A different result might be reached as to the remaining appellants, but they have not yet asserted any claim for reimbursement or a lien, either in the trial court or in this court. Appellants appeared specially and moved to quash the service in the trial court and responded to the motion for summary judgment with a reservation of their rights under the motion to quash. In the court’s decree, there was incorporated the finding that the court had jurisdiction of the parties. We take this to mean that the motion to quash was overruled. Yet appellants do not now argue that the service was defective as constructive service. They simply urge that the court had no such jurisdiction at the time requests for admissions were made and when answers were called for. They state the question as being twofold: (1) Had there been a commencement of the action when the request for admissions was filed; and (2) if so, was there sufficient jurisdiction over the nonresident defendants when the requests were filed to subject them to statutory requirements under Ark. Stat. Ann. § 28-358(a) (Repl. 1962)? The court’s decree shows that the request for admissions was considered.

The answer to appellants’ first question is in the affirmative. An action on constructive service is com*1222menced on the date the warning order is made, and not the date of the first publication, or the date when the defendant constructively summoned received notice from the attorney ad litem. Johnson v. Foster, 69 Ark. 617, 65 S W. 105; Boynton v. Chicago Mill & Lumber Co., 84 Ark. 203, 105 S. W. 77; Frank v. Frank, 175 Ark. 285, 298 S. W. 1026; Missouri Pacific R. Co. v. McLendon, 185 Ark. 204, 46 S. W. 2d 626; Burks v. Sims, 230 Ark. 170, 321 S. W. 2d 767. See also Ark. Stat. Ann. § 27-357 (Repl. 1962).

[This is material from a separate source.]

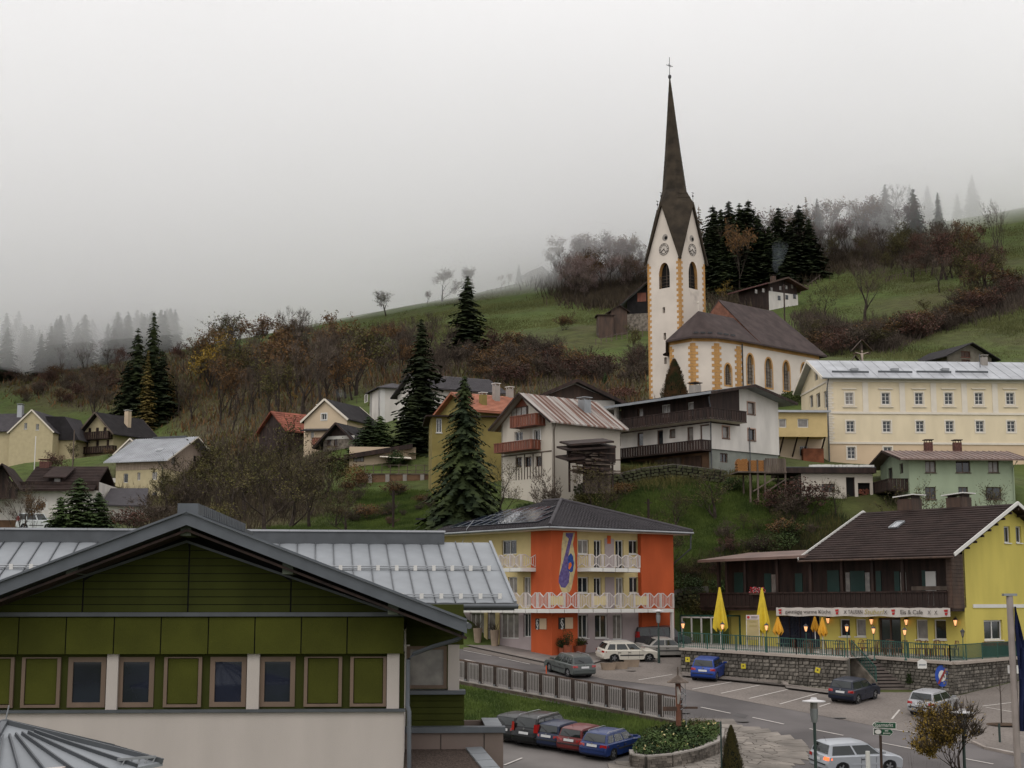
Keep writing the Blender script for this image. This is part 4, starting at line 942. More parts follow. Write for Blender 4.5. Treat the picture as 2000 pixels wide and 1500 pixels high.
 # yellow awning under the banner
 aw = empty('yellow_awning','slim yellow awning lit from below above the inn door','awning',g.P,g.yaw); q = B(); q.slab([(fx(1692,1203,-1.2),-1.2,zb_ + .02),(fx(1770,1203,-1.2),-1.2,zb_ + .02),(fx(1770,1203,-1.2),-.1,zb_ + .25),(fx(1692,1203,-1.2),-.1,zb_ + .25)],.06); q.build('cloth',mat('yellow_cloth',(.72,.48,.02),rough=.8,var=.08,scale=2),aw)
 # wall lanterns
 for i,(px,py) in enumerate(((1617,1212),(1702,1214),(1770,1215),(1866,1216))):
  x,z = g.f(px,py,-.25); lantern(r,g.P + g.dx * x + g.dy * -.25 + Vector((0,0,z)),0,'wall_lantern',
   ['black wall lantern on the yellow wall beside the small parasols','black wall lantern left of the inn door','black wall lantern right of the inn door','lit wall lantern near the corner of the yellow inn'][i],'wall lanterns on the inn',s=1.15)
 return g
CF = cafe()
# ================================================================ TERRACE
TP = [at(1330,1265,94.3),at(1560,1279,90.2),at(1655,1285,88.3),at(1700,1281,91.0),at(1862,1293,87.6),at(1985,1283,94.5),at(2120,1270,104)]
def terrace():
 fl = B(); back = [CF.P + CF.dx * x + CF.dy * 0.02 for x in (2.5,-23.5)]
 b1 = CF.P + CF.dy * 11 + CF.dx * 0; pts = [TP[0],TP[1],TP[2],TP[3],TP[4],TP[5],TP[6]]
 poly = [Vector((p.x,p.y,p.z - .02)) for p in pts] + [Vector((b1.x,b1.y,TZ + .1)),Vector((CF.P.x,CF.P.y,TZ + .0)),Vector((back[1].x,back[1].y,TZ + .45))]
 c = Vector((24,94,TZ - .02)); n = len(poly)
 o = B(); o.add([c] + poly,[(0,i + 1,(i + 1) % n + 1) for i in range(n)]); fo = o.build('terrace_floor',concrete,None,kind='structure')
 wr_ = empty('terrace_wall','grey rubble stone retaining wall with a pale coping under the inn terrace','wall',TP[0])
 O = TP[0]; big = [];
 capm = mat('terrace_coping',(.40,.34,.29),rough=.85,var=.08)
 sts = []
 for i,(a,c_) in enumerate(((0,1),(1,2),(3,4),(4,5),(5,6))):
  p,q_ = TP[a],TP[c_]; gp,gq = Vector((p.x,p.y,plane_z(p.x,p.y) - .4)),Vector((q_.x,q_.y,plane_z(q_.x,q_.y) - .4))
  d = (q_ - p); L_ = math.hypot(d.x,d.y); dh = Vector((d.x,d.y,0)).normalized(); nn = Vector((dh.y,-dh.x,0))
  b = B(); t = -nn * .35; b.add([v - O for v in (gp,gq,q_,p,gp + t,gq + t,q_ + t,p + t)],[(0,1,2,3),(3,2,6,7),(1,5,6,2),(0,3,7,4),(4,7,6,5)]); b.build('wall_core',mortar,wr_)
  b = B(); b.bar(p - O + nn * .02 + Vector((0,0,-.07)),q_ - O + nn * .02 + Vector((0,0,-.07)),.5,.15); b.build('coping',capm,wr_)
  # stones in uneven courses
  z = 0.02; hmax = max(p.z - gp.z,q_.z - gq.z)
  while z < hmax - .12:
   h = rnd.uniform(.14,.25); x = -rnd.random() * .2
   while x < L_:
    w_ = rnd.uniform(.16,.48); x0,x1 = max(x,0),min(x + w_,L_)
    if x1 - x0 > .06:
     f = (x0 + x1) / 2 / L_; top = (p.z + (q_.z - p.z) * f) - .15; base = plane_z(p.x + d.x * f,p.y + d.y * f) - .4; z0 = top - z - h
     if z0 > base: sts.append((p + dh * ((x0 + x1) / 2),dh,nn,z0 + h / 2,(x1 - x0) - .03,h - .03,i))
    x += w_
   z += h
 sts.sort(key=lambda s: -s[4] * s[5] / (s[0].y)); sv = B()
 smesh = []
 for k in range(6):
  b = B(); j = [rnd.uniform(-.06,.06) for _ in range(8)]; b.add([(-.5,.5,-.5),(.5,.5,-.5),(.5,.5,.5),(-.5,.5,.5),(-.44 + j[0],-.5,-.44 + j[1]),(.44 + j[2],-.5,-.42 + j[3]),(.42 + j[4],-.5,.44 + j[5]),(-.44 + j[6],-.5,.42 + j[7])],
   [(4,5,6,7),(0,4,7,3),(1,2,6,5),(3,7,6,2),(0,1,5,4)]); me = b.mesh('stone'); me.materials.append(stone_m); smesh.append(me)
 for k,(P,dh,nn,zc,w_,h,i) in enumerate(sts):
  rz = math.atan2(dh.y,dh.x); pr = rnd.uniform(.05,.11); pos = Vector((P.x,P.y,zc)) - O + nn * (pr / 2)
  if k < 300: inst(rnd.choice(smesh),'stone',wr_,pos,rz,(w_,pr,h))
  else:
   M_ = Matrix.Translation(pos) @ Matrix.Rotation(rz,4,'Z'); b0 = rnd.choice(smesh); sv.add([M_ @ Vector((v.co.x * w_,v.co.y * pr,v.co.z * h)) for v in b0.vertices],[tuple(p_.vertices) for p_ in b0.polygons])
 sv.build('small_stones',stone_m,wr_,kind='stuff')
 # stairs between TP[2] and TP[3]
 st = empty('terrace_stairs','concrete steps climbing from the car park to the inn terrace','stairs',TP[3])
 a_top,b_top = at(1664,1282,90.3),TP[3]; a_bot,b_bot = road(1712,1347),road(1774,1347); n = 10
 for k in range(n):
  f0,f1 = k / n,(k + 1) / n; A0,B0,A1,B1 = a_top.lerp(a_bot,f0),b_top.lerp(b_bot,f0),a_top.lerp(a_bot,f1),b_top.lerp(b_bot,f1); z = a_top.z + (a_bot.z - a_top.z) * (k + .5) / n
  for v in (A0,B0,A1,B1): v.z = z
  q = B(); q.slab([v - TP[3] for v in (A1 + (A1 - A0) * .3,B1 + (B1 - B0) * .3,B0,A0)],.12); o = q.build('step',mat('step_concrete',(.17,.14,.125),rough=.9,var=.15),st)
  q = B(); q.add([v - TP[3] - Vector((0,0,.1)) for v in (A1,B1)] + [v - TP[3] - Vector((0,0,1.2)) for v in (A1,B1)],[(0,1,3,2)]); q.build('riser',dark_in,o)
 def cheek(p0,p1,lab):
  q = B(); d = Vector((p1.x - p0.x,p1.y - p0.y,0)).normalized(); n_ = Vector((-d.y,d.x,0)) * .15; lo = min(p0.z,p1.z) - 1.5
  q.add([v - TP[3] for v in (p0 - n_,p1 - n_,Vector((p1.x,p1.y,lo)) - n_,Vector((p0.x,p0.y,lo)) - n_,p0 + n_,p1 + n_,Vector((p1.x,p1.y,lo)) + n_,Vector((p0.x,p0.y,lo)) + n_)],[(0,1,2,3),(7,6,5,4),(0,4,5,1),(1,5,6,2),(0,3,7,4)]); q.build('cheek_wall',rubble,st)
 ab = a_bot + Vector((0,0,.45)); at_ = a_top + Vector((0,0,.1)); cheek(at_,ab,0)
 # railings
 def railing(pts,label,h=.95,sp=.14):
  o = empty('terrace_railing',label,'railing',pts[0],0,'green railings of the terrace'); bm = B(); bm.tube([(0,0,0),(0,0,1)],.022,5); me = bm.mesh('baluster'); me.materials.append(rail_green); k = 0
  hr = B()
  for a,c in zip(pts,pts[1:]):
   hr.bar(a - pts[0] + Vector((0,0,h)),c - pts[0] + Vector((0,0,h)),.05); hr.bar(a - pts[0] + Vector((0,0,.12)),c - pts[0] + Vector((0,0,.12)),.03); n = int((c - a).length / sp)
   for i in range(n): p = a.lerp(c,i / n); e = inst(me,'baluster',o,p - pts[0] + Vector((0,0,.05)),0,(1,1,h - .06))
   m_ = max(1,round((c - a).length / 2.2))
   for i in range(m_ + 1): p = a.lerp(c,i / m_) - pts[0]; hr.bar(p,p + Vector((0,0,h + .03)),.06)
  hr.build('handrail',rail_green,o); return o
 ins = Vector((-.1,.25,0))
 railing([TP[0] + ins,TP[1] + ins,TP[2] + ins],'green bar railing left of the stairs along the stone terrace')
 railing([TP[3] + ins,TP[4] + Vector((-.1,.3,0)),TP[5] + Vector((-.2,.1,0)),TP[6]],'green bar railing right of the stairs around the terrace corner')
 railing([a_top + Vector((0,0,.1)),ab],'sloping green railing beside the terrace steps',h=.85)
 return st
terrace()
# ================================================================ VILLAGE HOUSES
def chalet():
 g = Bld('chalet_house','white chalet with dark wooden upper storey and two long balconies below the church','house',1388,905,128.0,.70)
 r = g.root; W,Dp = 9.2,13.0
 zf = lambda py: g.f(1388,py)[1]
 ze = g.f(1383,764,-1.3)[1]; zr = g.f(1446,747,-1.3)[1]; zu = zf(826); zl = zf(876)
 xw = g.f(1444,800)[0]; sl = (zr - ze) / (W / 2 + 1.2)
 top = [(0,ze + sl * 1.0),(W / 2,zr - .12),(W,ze + sl * 1.0)]
 fr_ = [(1460,786,1474,809),(1461,838,1475,860),(1411,833,1424,856),(1409,885,1424,903)]; F_ = [g.fr(*a) for a in fr_]
 wall(r,mfront(),0,W,zl,ze + sl,white_wall,F_[:3],top=top,name='front_wall'); wall(r,mfront(.15),0,W,-3.5,zl,mat('grey_render',(.24,.25,.22),var=.1),[F_[3]],name='basement_wall')
 for h in F_[:3]: window(r,mfront(),*h,bframe,glass_m,nx=1,sill=bframe,surround=rosy,sw=.09)
 window(r,mfront(.15),*F_[3],bframe,glass_m,nx=2)
 q = B(); zt = lambda x: ze + sl * (1.0 + x) if x < W / 2 else 0; q.add([(0,-.02,zu),(xw,-.02,zu),(xw,-.02,zt(xw) - .1),(0,-.02,zt(0) - .1)],[(0,1,2,3)]); q.build('wood_cladding',dwood,r)
 L_ = [(1200,848,1212,872),(1244,845,1256,872),(1283,840,1295,870),(1307,838,1319,856),(1342,834,1354,866),(1367,829,1386,862)]; LL = [g.sr(*a) for a in L_]
 wall(r,mleft(),0,Dp,zl,zu,white_wall,LL,name='side_wall')
 for k,h in enumerate(LL): window(r,mleft(),*h,bframe,wframe if k == 5 else glass_m,nx=1,fw=.1,name='door' if k in (1,2,4,5) else 'window')
 U = [(1292,790,1309,815),(1343,785,1355,812),(1245,797,1256,818)]; UU = [g.sr(*a,x=.8) for a in U]
 wall(r,mleft(.8),0,Dp - 1.2,zu,ze + .5,dwood,UU,name='upper_wall')
 for k,h in enumerate(UU): window(r,mleft(.8),*h,wframe if k < 2 else bframe,curtain if k < 2 else glass_m,nx=2 if k == 0 else 1)
 q = B(); q.box(0,.3,Dp - 1.4,Dp - 1.1,zu,ze + .3); q.build('white_post',white_wall,r)
 wall(r,mleft(.2),0,Dp,-4,zl,mat('brown_plaster',(.17,.10,.06),rough=.95,var=.35,scale=.8,bump=.3),[],name='lower_wall'); q = B(); q.box(0,W,Dp - .2,Dp,-3,ze); q.box(W - .2,W,.2,Dp - .2,-3,ze); q.build('back_wall',white_wall,r)
 pr = 1.25; zr0,zr1 = g.f(1388,822,0)[1],g.f(1388,801,0)[1]; xe = g.f(1458,815,-pr)[0]
 railing_boards(r,[(-pr,Dp + .2),(-pr,-pr),(xe,-pr),(xe,0)],zr0,zr1,bwood if 0 else dwood); q = B(); q.box(-pr,xe,-pr,0,zr0 - .05,zr0 + .1); q.box(-pr,0,0,Dp,zr0 - .05,zr0 + .1); q.build('balcony_floor',white_trim,r)
 z0,z1 = g.s_(1385,877,-pr)[1],g.s_(1385,857,-pr)[1]; railing_boards(r,[(-pr,Dp + .4),(-pr,-.1),(0,-.1)],z0,z1,dwood); q = B(); q.box(-pr,.2,0,Dp,z0 - .05,z0 + .08); q.build('balcony_floor',dwood,r)
 rf = gable_roof(r,'y',-1.2,W + 1.2,-1.3,Dp + 1.2,ze,zr,metal_roof,t=.16,fascia=dwood,seams=.6,seam_m=metal_roof)
 chimney(r,W * .45,5.5,zr - .8,zr + .65,.8,concrete,dwood); pipe(r,[(-.2,-.1,ze - .2),(-.1,-.1,ze - .8),(.02,-.08,ze - 1.0),(.02,-.08,-3)],.05); pipe(r,[(5.1,-.08,zu),(5.1,-.08,-1)],.04)
 for i,(x,w_) in enumerate(((1.2,2.0),(3.6,3.2),(7.4,2.6))): q = B(); q.box(.05,.15,x,x + w_,-2.2,zl - .5); q.build('garage_door',gwood if i % 2 else bwood,r)
 for i in range(7): q = B(); x = .3 + i * 1.05; q.box(-.35 + .05 * (i % 3),-.02,x,x + .9,-1.8 - .1 * (i % 2),-.4 + .15 * (i % 3)); q.build('stored_boards',[gwood,bwood,rwood][i % 3],r)
 # white apse-like box left, parasol and satellite pole
 return g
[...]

As to the second question it is clear that the court had no jurisdiction to make any final order affecting the rights of non-resident defendants, until the warning order had been published for four weeks and 30 days had elapsed after the appointment of the attorney ad litem and his report had been filed. Frank v. Frank, supra. Yet, we pretermit any further discussion of this question as to the serving of requests for admissions, even though the chancery court found that only the question of damages remained to be determined on that portion of appellee’s complaint alleging a cause of action. It is clear that no personal judgment could be entered against one constructively summoned who does not voluntarily submit to the jurisdiction of the court. Gainsburg v. Dodge, 193 Ark. 473, 101 S. W. 2d 178, Meier v. Hart, 143 Ark. 539, 220 S. W. 819; Brookfield v. Boynton Land & Lumber Co., 127 Ark. 306, 192 S. W. 215; Webster v. Daniel, 47 Ark. 131, 14 S. W. 550. It is the settled policy of our law to permit a special appearance to question the sufficiency of the service of process. United Equitable Insurance Company v. Karber, 243 Ark. 631, 421 S. W. 2d 338. Further action in the case by one who moves to quash the service does not amount to an entry of appearance, or waiver of the objection to service, so long as the objection is maintained throughout the proceeding. Cox Inv. Co. v. Major Stave Co., 128 Ark. 321, 194 S. W. 701. Where the reservation of rights as to the service is made throughout the proceedings in the trial court, the prosecution of an appeal from a judgment entered therein will not constitute an entry *1223of appearance. Anheuser-Busch, Inc. v. Manion, 193 Ark. 405, 100 S. W. 2d 672. Appellants reserved the question as to the sufficiency of the process in every pleading filed by them. No reason appears why the rules above set out should not govern in a proceeding in rem where the service is constructive. Consequently, it does not appear that the trial court has jurisdiction to render a judgment for damages against appellants, so the propriety of the request for admissions and the effect of the failure of appellants to answer them are not now before us.

The decree is affirmed on appeal but reversed on cross-appeal.

Harris, C. J., and Byrd, J., concur.